Salim Lamrani enfonce le clou avec un autre exemple, sur le plan économique cette fois:
"Obama ne peut pas — selon la législation — permettre aux filiales des entreprises américaines installées à l'étranger d'avoir des relations commerciales avec Cuba, mais il peut permettre aux entreprises-mères installées aux États-Unis d'avoir des relations commerciales avec Cuba: donc vous imaginez bien que si Cuba peut entretenir des relations avec Ford aux États-Unis, elle n'a pas besoin de solliciter la filiale de Ford au Panama pour importer des voitures."
"Tout est une question de volonté politique, alors est-ce qu'il attend les derniers jours de son mandat pour prendre ses dispositions? Mais d'un point de vue légal, absolument rien n'empêche le président Obama de prendre ces mesures. D'un point de vue politique non plus, puisqu'il faut savoir qu'une immense majorité de la communauté internationale exige depuis près de 25 ans la levée des sanctions économiques, il faut également savoir que 75% de l'opinion publique aux États-Unis souhaite une normalisation des relations avec Cuba."

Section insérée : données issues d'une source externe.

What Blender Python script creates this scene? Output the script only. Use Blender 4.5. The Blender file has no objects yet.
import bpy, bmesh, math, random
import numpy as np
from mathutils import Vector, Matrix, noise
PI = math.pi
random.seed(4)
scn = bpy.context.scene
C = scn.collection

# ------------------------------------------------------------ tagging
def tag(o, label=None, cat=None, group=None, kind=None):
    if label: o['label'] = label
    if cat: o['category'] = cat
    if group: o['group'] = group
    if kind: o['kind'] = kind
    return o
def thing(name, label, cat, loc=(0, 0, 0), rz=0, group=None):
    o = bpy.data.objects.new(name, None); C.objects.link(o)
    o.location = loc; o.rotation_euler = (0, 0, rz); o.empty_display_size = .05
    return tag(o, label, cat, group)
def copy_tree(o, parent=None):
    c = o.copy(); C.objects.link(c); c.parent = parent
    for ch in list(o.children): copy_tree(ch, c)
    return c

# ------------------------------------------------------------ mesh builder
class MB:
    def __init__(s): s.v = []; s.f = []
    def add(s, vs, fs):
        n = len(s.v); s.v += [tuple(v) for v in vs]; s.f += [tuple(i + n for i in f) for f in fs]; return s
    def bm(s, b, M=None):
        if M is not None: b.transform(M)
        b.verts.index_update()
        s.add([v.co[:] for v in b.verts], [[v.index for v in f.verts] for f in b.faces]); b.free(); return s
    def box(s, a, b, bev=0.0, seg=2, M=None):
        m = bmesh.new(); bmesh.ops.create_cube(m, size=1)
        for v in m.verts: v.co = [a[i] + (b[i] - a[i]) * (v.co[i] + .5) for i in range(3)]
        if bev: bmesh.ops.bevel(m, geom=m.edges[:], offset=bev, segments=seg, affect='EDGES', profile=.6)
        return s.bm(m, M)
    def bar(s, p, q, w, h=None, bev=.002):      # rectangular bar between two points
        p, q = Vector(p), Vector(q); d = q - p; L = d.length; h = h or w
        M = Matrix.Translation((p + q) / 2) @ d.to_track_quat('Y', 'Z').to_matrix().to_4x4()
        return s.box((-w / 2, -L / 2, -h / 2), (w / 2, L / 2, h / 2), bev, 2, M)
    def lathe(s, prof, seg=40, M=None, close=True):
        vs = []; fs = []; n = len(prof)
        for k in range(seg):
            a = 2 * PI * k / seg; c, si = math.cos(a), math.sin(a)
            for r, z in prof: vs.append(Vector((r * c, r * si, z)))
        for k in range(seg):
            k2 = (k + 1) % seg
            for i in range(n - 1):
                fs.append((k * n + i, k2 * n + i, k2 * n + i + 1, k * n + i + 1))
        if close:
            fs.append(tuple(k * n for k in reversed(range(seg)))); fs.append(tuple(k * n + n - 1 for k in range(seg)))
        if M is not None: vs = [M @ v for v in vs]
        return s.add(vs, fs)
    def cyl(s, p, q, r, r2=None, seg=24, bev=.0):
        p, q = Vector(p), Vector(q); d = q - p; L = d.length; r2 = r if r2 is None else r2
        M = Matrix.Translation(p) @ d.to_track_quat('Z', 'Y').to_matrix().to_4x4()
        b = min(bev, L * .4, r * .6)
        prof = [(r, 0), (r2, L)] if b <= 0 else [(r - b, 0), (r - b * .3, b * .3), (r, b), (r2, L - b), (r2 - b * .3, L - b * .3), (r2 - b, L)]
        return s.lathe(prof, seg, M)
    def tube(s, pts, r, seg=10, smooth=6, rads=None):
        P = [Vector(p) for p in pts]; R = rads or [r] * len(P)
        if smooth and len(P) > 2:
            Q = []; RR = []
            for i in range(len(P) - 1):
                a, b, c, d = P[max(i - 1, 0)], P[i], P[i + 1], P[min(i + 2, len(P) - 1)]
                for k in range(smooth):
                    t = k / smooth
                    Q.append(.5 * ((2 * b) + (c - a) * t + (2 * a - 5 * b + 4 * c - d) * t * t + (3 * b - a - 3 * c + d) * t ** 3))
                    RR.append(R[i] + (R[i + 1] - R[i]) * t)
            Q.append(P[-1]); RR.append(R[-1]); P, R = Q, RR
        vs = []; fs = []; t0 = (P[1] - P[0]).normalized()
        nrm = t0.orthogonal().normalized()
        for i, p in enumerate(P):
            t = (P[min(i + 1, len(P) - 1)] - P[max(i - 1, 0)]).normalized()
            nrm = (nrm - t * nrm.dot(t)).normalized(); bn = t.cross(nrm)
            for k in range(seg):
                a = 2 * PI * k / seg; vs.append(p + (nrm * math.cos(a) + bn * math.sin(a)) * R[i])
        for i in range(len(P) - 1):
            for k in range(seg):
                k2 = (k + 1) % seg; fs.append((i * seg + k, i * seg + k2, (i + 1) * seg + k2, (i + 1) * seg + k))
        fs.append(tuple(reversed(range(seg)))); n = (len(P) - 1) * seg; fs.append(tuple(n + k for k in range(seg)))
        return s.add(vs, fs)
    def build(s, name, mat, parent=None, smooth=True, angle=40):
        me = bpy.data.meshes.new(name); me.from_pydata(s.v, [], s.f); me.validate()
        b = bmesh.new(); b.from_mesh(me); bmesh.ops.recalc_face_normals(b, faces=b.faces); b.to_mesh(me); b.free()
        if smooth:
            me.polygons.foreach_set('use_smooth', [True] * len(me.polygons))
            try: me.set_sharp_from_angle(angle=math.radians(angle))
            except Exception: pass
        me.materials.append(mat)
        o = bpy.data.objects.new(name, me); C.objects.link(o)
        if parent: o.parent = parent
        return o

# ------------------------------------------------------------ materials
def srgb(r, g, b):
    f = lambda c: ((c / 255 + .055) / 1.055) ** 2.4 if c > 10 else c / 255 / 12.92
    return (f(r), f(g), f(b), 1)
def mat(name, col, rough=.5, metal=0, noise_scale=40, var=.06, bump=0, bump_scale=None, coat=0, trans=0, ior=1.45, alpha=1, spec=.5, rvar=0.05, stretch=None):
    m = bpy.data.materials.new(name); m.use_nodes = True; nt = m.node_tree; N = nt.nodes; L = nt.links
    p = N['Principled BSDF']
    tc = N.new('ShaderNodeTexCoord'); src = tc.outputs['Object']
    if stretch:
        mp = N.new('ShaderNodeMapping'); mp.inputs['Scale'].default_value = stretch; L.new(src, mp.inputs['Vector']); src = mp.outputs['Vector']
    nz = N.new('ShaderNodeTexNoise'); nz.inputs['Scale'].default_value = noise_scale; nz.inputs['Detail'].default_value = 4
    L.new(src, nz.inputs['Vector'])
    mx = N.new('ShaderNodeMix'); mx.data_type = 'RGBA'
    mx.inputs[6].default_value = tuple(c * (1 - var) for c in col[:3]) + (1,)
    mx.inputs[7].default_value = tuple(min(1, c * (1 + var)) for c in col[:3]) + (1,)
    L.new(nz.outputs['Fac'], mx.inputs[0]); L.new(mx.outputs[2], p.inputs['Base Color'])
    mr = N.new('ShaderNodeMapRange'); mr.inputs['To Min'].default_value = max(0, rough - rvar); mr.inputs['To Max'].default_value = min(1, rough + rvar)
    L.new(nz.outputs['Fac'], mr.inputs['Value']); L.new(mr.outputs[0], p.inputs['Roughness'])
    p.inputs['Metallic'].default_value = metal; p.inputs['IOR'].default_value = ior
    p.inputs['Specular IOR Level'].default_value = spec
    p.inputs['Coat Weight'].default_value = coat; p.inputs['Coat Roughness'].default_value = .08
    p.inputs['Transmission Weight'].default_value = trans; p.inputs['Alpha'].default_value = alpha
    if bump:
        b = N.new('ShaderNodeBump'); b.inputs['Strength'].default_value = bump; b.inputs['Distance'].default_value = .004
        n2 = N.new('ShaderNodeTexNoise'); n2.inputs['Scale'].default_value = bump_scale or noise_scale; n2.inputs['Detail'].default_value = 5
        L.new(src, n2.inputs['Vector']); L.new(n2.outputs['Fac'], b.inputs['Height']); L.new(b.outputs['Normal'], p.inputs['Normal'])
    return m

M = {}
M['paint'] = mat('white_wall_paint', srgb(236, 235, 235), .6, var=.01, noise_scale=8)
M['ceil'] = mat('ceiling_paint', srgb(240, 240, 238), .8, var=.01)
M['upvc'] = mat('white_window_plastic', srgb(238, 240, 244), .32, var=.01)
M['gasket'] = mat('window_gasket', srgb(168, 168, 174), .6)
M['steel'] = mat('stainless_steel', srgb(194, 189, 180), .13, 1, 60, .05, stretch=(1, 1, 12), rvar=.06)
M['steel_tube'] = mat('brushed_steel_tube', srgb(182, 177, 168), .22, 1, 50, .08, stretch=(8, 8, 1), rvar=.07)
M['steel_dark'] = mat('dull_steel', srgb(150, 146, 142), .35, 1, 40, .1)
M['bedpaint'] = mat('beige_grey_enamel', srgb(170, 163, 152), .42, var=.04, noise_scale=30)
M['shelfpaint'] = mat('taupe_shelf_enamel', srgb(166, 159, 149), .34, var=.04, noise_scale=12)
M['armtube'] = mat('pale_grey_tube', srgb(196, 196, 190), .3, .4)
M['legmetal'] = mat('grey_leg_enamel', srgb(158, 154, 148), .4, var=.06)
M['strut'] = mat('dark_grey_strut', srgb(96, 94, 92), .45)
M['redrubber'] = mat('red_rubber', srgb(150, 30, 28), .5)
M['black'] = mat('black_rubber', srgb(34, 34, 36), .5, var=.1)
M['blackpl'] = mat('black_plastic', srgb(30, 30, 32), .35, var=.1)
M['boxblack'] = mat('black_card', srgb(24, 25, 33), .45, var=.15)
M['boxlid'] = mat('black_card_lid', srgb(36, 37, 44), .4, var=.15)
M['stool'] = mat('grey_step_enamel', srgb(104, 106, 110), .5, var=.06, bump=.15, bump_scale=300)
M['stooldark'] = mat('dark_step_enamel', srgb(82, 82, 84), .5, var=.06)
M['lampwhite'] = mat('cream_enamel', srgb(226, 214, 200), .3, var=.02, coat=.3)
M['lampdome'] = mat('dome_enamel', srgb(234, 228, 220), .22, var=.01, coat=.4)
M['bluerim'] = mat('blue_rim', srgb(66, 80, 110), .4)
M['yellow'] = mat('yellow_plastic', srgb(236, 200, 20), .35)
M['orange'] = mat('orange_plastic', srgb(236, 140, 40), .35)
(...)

De son côté, la France s'affirme "résolument aux côtés de Cuba dans la levée de l'embargo", et met en avant ses bonnes relations avec La Havane. Le 11 mai 2015, François Hollande devenait le premier chef d'État français à se rendre à Cuba… une visite qui avait été prudemment annoncée deux jours après l'annonce de la normalisation des relations entre Washington et La Havane.